- DATA BLOCK:
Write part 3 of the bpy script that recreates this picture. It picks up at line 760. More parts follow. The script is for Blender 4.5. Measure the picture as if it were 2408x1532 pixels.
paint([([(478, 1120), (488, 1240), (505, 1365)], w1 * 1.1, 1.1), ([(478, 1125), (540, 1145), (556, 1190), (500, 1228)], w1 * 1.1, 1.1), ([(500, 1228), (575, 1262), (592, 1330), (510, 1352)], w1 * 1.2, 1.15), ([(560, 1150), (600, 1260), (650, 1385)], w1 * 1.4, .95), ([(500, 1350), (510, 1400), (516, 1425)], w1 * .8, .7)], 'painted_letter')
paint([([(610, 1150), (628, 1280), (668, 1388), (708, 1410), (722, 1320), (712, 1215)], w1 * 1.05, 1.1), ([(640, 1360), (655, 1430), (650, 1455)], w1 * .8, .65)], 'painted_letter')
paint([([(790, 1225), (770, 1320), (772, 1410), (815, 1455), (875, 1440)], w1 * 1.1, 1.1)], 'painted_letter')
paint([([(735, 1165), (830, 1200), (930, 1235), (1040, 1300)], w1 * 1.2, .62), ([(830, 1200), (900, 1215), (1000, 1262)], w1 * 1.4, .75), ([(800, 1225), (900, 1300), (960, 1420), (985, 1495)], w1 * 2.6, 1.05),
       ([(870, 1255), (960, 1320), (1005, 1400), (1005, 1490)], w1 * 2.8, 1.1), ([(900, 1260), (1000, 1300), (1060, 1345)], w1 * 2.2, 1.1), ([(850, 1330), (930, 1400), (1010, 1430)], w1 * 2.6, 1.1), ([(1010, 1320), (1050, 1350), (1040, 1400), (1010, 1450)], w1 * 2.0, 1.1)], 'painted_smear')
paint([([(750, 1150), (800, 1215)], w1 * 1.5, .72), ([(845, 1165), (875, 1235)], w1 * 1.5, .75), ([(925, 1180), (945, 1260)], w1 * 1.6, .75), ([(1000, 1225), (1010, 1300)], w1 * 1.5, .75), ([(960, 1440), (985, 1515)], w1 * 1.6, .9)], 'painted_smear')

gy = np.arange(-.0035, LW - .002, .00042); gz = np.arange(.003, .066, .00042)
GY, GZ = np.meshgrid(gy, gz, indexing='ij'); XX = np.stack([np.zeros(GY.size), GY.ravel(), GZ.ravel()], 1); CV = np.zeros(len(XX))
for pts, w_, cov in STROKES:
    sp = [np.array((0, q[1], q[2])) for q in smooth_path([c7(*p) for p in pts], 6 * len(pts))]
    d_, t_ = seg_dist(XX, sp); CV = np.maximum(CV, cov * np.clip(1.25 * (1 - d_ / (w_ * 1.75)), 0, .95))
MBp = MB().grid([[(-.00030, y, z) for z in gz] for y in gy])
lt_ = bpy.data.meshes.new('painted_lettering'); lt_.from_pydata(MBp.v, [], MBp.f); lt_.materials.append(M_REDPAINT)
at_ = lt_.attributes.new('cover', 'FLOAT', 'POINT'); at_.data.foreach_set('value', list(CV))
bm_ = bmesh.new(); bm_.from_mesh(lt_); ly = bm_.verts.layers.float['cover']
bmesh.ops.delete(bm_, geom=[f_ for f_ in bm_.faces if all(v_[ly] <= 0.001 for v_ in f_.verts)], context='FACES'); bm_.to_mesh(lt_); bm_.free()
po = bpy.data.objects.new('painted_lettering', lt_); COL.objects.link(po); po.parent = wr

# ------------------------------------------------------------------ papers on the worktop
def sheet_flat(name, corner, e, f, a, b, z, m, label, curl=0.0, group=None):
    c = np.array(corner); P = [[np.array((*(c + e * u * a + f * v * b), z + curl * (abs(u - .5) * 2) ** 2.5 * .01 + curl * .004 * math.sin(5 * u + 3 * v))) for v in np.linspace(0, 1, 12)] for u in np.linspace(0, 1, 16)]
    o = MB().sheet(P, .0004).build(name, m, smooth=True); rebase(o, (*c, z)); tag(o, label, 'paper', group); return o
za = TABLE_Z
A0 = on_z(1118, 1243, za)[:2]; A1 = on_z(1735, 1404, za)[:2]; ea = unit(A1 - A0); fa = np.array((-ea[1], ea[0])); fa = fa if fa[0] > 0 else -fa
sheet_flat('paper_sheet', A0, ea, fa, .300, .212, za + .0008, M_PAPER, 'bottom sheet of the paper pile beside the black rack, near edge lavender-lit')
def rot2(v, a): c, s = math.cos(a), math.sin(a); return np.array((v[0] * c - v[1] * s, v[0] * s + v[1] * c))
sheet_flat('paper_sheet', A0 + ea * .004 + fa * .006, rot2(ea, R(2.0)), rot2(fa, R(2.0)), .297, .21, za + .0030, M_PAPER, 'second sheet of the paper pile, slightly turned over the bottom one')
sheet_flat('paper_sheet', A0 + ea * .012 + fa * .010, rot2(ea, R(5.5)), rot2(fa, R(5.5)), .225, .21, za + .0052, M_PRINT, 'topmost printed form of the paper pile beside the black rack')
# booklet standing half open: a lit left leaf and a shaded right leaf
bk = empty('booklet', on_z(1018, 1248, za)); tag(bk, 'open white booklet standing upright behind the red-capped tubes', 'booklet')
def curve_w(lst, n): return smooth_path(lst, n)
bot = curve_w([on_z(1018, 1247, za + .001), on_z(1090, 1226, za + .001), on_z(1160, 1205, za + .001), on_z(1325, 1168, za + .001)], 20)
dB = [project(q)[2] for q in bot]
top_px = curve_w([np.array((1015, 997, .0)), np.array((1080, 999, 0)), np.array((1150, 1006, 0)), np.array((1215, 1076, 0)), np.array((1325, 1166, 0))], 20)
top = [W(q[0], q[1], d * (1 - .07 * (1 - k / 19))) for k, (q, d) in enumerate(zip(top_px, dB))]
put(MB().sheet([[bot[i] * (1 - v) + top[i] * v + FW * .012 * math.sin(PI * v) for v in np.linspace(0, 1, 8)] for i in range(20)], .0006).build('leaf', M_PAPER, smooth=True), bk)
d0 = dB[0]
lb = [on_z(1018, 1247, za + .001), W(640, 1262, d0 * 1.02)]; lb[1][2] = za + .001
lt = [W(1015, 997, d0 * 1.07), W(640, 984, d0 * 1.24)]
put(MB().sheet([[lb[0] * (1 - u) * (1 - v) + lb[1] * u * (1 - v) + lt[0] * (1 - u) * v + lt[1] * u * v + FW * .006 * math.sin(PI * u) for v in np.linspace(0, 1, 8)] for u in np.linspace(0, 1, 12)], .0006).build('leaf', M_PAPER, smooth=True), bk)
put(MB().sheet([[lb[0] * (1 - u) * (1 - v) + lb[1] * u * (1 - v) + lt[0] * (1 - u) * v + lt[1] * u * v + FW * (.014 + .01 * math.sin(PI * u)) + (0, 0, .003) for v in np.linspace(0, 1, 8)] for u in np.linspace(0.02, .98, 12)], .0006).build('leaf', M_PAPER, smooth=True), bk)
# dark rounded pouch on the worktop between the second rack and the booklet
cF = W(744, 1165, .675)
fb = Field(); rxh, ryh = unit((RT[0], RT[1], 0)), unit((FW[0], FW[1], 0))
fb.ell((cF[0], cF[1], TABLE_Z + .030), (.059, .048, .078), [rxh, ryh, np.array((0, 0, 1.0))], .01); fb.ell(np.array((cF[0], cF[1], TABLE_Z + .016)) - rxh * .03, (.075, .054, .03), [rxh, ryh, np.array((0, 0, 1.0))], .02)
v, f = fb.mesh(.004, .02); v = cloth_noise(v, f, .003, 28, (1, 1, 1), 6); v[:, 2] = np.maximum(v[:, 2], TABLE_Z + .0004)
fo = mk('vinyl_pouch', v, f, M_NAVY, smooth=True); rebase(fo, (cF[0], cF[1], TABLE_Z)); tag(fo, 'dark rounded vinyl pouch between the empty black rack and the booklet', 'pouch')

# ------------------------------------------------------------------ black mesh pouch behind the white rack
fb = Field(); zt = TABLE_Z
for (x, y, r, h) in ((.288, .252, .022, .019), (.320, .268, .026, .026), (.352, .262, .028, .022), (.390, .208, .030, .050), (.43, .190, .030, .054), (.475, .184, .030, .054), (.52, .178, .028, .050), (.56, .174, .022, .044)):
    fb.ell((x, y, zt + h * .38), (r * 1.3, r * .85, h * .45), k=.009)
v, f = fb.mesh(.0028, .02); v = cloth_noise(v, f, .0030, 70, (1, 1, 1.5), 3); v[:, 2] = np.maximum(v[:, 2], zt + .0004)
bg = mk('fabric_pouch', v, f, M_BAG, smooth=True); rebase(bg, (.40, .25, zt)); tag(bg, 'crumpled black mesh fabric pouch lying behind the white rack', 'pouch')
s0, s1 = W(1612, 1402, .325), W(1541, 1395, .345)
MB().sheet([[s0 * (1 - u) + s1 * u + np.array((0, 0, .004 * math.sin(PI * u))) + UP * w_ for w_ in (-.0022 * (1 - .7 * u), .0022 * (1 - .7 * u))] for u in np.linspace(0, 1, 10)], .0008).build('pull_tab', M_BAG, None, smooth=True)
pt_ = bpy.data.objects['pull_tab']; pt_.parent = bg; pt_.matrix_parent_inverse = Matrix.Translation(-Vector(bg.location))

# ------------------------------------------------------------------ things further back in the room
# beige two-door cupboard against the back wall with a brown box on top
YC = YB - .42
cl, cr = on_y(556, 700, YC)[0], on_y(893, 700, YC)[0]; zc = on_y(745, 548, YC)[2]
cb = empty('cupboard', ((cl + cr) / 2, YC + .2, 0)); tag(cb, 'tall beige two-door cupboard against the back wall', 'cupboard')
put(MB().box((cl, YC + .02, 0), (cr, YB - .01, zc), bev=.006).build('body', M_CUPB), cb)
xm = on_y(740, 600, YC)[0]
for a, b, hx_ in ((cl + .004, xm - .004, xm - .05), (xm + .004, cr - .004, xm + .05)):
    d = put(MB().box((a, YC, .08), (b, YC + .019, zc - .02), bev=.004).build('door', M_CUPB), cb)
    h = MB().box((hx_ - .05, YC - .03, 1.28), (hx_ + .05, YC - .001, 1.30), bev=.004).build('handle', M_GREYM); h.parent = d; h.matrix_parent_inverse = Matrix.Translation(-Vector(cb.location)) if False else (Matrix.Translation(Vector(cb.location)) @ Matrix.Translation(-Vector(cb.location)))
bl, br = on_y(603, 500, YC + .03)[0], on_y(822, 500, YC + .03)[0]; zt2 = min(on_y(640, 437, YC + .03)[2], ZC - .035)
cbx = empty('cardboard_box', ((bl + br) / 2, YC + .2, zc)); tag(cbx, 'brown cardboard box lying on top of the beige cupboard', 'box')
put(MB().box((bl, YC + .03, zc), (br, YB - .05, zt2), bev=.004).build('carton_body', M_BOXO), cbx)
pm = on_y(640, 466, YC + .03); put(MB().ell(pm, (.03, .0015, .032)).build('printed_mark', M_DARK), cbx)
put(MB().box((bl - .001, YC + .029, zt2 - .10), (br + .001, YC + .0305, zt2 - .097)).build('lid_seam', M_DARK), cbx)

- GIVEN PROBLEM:
Only the lines from the top of the data through the line that contains "paint([([(750, 1150), (800, 1215)], w1" should be quoted, exactly as they stand.

- FINAL RESULT:
Write part 3 of the bpy script that recreates this picture. It picks up at line 760. More parts follow. The script is for Blender 4.5. Measure the picture as if it were 2408x1532 pixels.
paint([([(478, 1120), (488, 1240), (505, 1365)], w1 * 1.1, 1.1), ([(478, 1125), (540, 1145), (556, 1190), (500, 1228)], w1 * 1.1, 1.1), ([(500, 1228), (575, 1262), (592, 1330), (510, 1352)], w1 * 1.2, 1.15), ([(560, 1150), (600, 1260), (650, 1385)], w1 * 1.4, .95), ([(500, 1350), (510, 1400), (516, 1425)], w1 * .8, .7)], 'painted_letter')
paint([([(610, 1150), (628, 1280), (668, 1388), (708, 1410), (722, 1320), (712, 1215)], w1 * 1.05, 1.1), ([(640, 1360), (655, 1430), (650, 1455)], w1 * .8, .65)], 'painted_letter')
paint([([(790, 1225), (770, 1320), (772, 1410), (815, 1455), (875, 1440)], w1 * 1.1, 1.1)], 'painted_letter')
paint([([(735, 1165), (830, 1200), (930, 1235), (1040, 1300)], w1 * 1.2, .62), ([(830, 1200), (900, 1215), (1000, 1262)], w1 * 1.4, .75), ([(800, 1225), (900, 1300), (960, 1420), (985, 1495)], w1 * 2.6, 1.05),
       ([(870, 1255), (960, 1320), (1005, 1400), (1005, 1490)], w1 * 2.8, 1.1), ([(900, 1260), (1000, 1300), (1060, 1345)], w1 * 2.2, 1.1), ([(850, 1330), (930, 1400), (1010, 1430)], w1 * 2.6, 1.1), ([(1010, 1320), (1050, 1350), (1040, 1400), (1010, 1450)], w1 * 2.0, 1.1)], 'painted_smear')
paint([([(750, 1150), (800, 1215)], w1 * 1.5, .72), ([(845, 1165), (875, 1235)], w1 * 1.5, .75), ([(925, 1180), (945, 1260)], w1 * 1.6, .75), ([(1000, 1225), (1010, 1300)], w1 * 1.5, .75), ([(960, 1440), (985, 1515)], w1 * 1.6, .9)], 'painted_smear')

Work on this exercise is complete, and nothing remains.